Write out every line of the material as it stands, apart from the pictures.

[START INFORMATION PROVIDED]

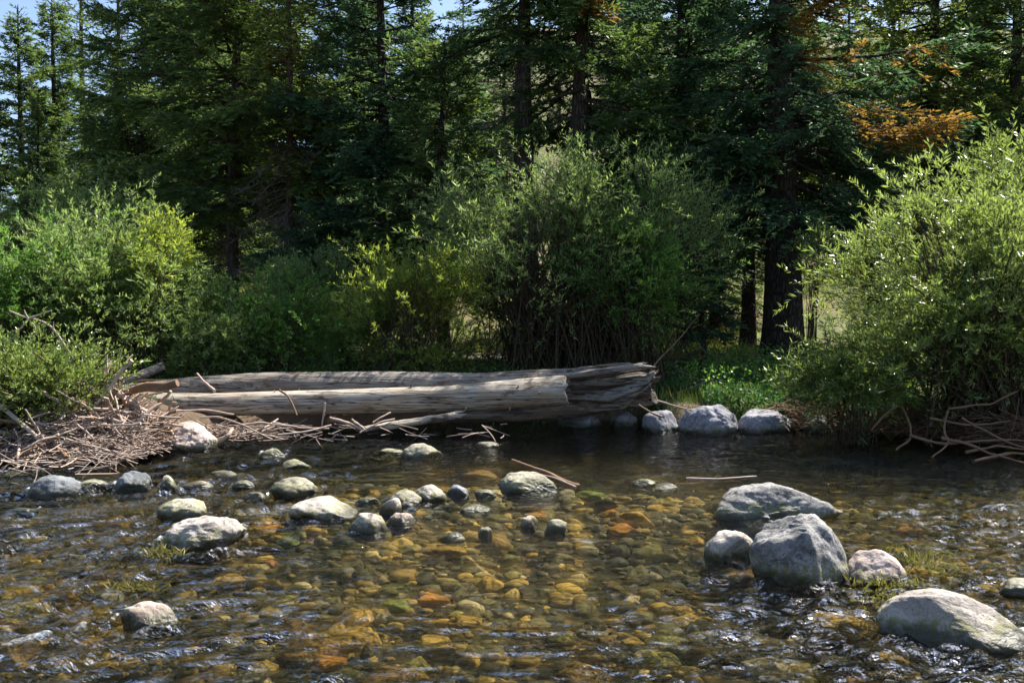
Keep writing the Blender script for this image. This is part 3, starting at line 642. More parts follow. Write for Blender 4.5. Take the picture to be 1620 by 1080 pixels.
spl = [((800, 600), (905, 590), (1005, 574), (1034, 578), .055, 'g'), ((830, 612), (930, 604), (1010, 588), (1032, 592), .05, 'd'), ((900, 622), (960, 622), (1005, 608), (1030, 590), .055, 'g'),
       ((790, 640), (870, 644), (940, 640), (1002, 634), .075, 'g'), ((880, 632), (950, 630), (1000, 622), (1026, 606), .045, 'd'), ((860, 600), (940, 596), (985, 586), (1020, 582), .04, 'd'),
       ((935, 636), (985, 628), (1015, 612), (1033, 598), .06, 'g'), ((870, 618), (930, 616), (960, 616), (990, 612), .035, 'g'), ((905, 583), (960, 582), (1000, 574), (1016, 572), .03, 'g'),
       ((960, 612), (1000, 600), (1020, 596), (1036, 586), .05, 'g'), ((900, 646), (950, 642), (985, 638), (1000, 630), .04, 'd')]
for k, (a, b_, c_, d_, r, kk) in enumerate(spl):
    dd = 11.93 + rs.uniform(-.12, .1); mb = MB(); u = np.linspace(0, 1, 5)
    pts = [W(a[0], a[1] + 4, dd + .12), W(b_[0], b_[1] + 4, dd), W(c_[0], c_[1] + 5, dd), W(d_[0], d_[1] + 3, dd + .05)]
    fl = lambda u, a: (1 + .5 * np.cos(2 * a + k)) * (1 - .25 * u) * (1 + .25 * noise(np.stack(np.broadcast_arrays(u * 8, np.cos(a) * 2.5, np.sin(a) * 2.5), -1), k))
    log_mesh(mb, [p - org for p in pts], [r * .5, r, r * .95, r * .5], 20, 60, 40 + k, .1, endjag=.07, crossfn=fl); mb.build("splinter", M['log_grey' if kk == 'g' else 'log_dark'], e2)
# dark log lying low below them
org = W(850, 650, 12.0); mb = MB(); log_mesh(mb, P3([(720, 660, 11.9), (820, 656, 11.95), (900, 648, 12), (960, 640, 12)], org), [.07, .09, .10, .09], 32, 100, 55, .06, endjag=.05)
tag(mb.build("sunken_log", M['log_dark'], None, org), "dark shaded log lying low just over the water under the blunt log end", "log")
org = W(222, 592, 12.1); mb = MB(); log_mesh(mb, P3([(188, 607, 11.9), (222, 594, 12.1), (257, 579, 12.3)], org), [.06, .065, .055], 28, 60, 57, .06, endjag=.03)
tag(mb.build("log_stub", M['log_grey'], None, org), "short grey broken limb pointing up right above the left end of the logs", "log")
org = W(205, 632, 11.5); mb = MB(); log_mesh(mb, P3([(160, 626, 11.4), (205, 632, 11.5), (252, 636, 11.5)], org), [.10, .125, .12], 36, 70, 59, .09, endjag=.04, tint=.8)
tag(mb.build("barked_log", M['log'], None, org), "short brown log still in bark abutting the left end of the front log", "log")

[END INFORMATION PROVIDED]

THE OUTPUT |
Keep writing the Blender script for this image. This is part 3, starting at line 642. More parts follow. Write for Blender 4.5. Take the picture to be 1620 by 1080 pixels.
spl = [((800, 600), (905, 590), (1005, 574), (1034, 578), .055, 'g'), ((830, 612), (930, 604), (1010, 588), (1032, 592), .05, 'd'), ((900, 622), (960, 622), (1005, 608), (1030, 590), .055, 'g'),
       ((790, 640), (870, 644), (940, 640), (1002, 634), .075, 'g'), ((880, 632), (950, 630), (1000, 622), (1026, 606), .045, 'd'), ((860, 600), (940, 596), (985, 586), (1020, 582), .04, 'd'),
       ((935, 636), (985, 628), (1015, 612), (1033, 598), .06, 'g'), ((870, 618), (930, 616), (960, 616), (990, 612), .035, 'g'), ((905, 583), (960, 582), (1000, 574), (1016, 572), .03, 'g'),
       ((960, 612), (1000, 600), (1020, 596), (1036, 586), .05, 'g'), ((900, 646), (950, 642), (985, 638), (1000, 630), .04, 'd')]
for k, (a, b_, c_, d_, r, kk) in enumerate(spl):
    dd = 11.93 + rs.uniform(-.12, .1); mb = MB(); u = np.linspace(0, 1, 5)
    pts = [W(a[0], a[1] + 4, dd + .12), W(b_[0], b_[1] + 4, dd), W(c_[0], c_[1] + 5, dd), W(d_[0], d_[1] + 3, dd + .05)]
    fl = lambda u, a: (1 + .5 * np.cos(2 * a + k)) * (1 - .25 * u) * (1 + .25 * noise(np.stack(np.broadcast_arrays(u * 8, np.cos(a) * 2.5, np.sin(a) * 2.5), -1), k))
    log_mesh(mb, [p - org for p in pts], [r * .5, r, r * .95, r * .5], 20, 60, 40 + k, .1, endjag=.07, crossfn=fl); mb.build("splinter", M['log_grey' if kk == 'g' else 'log_dark'], e2)
# dark log lying low below them
org = W(850, 650, 12.0); mb = MB(); log_mesh(mb, P3([(720, 660, 11.9), (820, 656, 11.95), (900, 648, 12), (960, 640, 12)], org), [.07, .09, .10, .09], 32, 100, 55, .06, endjag=.05)
tag(mb.build("sunken_log", M['log_dark'], None, org), "dark shaded log lying low just over the water under the blunt log end", "log")
org = W(222, 592, 12.1); mb = MB(); log_mesh(mb, P3([(188, 607, 11.9), (222, 594, 12.1), (257, 579, 12.3)], org), [.06, .065, .055], 28, 60, 57, .06, endjag=.03)
tag(mb.build("log_stub", M['log_grey'], None, org), "short grey broken limb pointing up right above the left end of the logs", "log")
org = W(205, 632, 11.5); mb = MB(); log_mesh(mb, P3([(160, 626, 11.4), (205, 632, 11.5), (252, 636, 11.5)], org), [.10, .125, .12], 36, 70, 59, .09, endjag=.04, tint=.8)
tag(mb.build("barked_log", M['log'], None, org), "short brown log still in bark abutting the left end of the front log", "log")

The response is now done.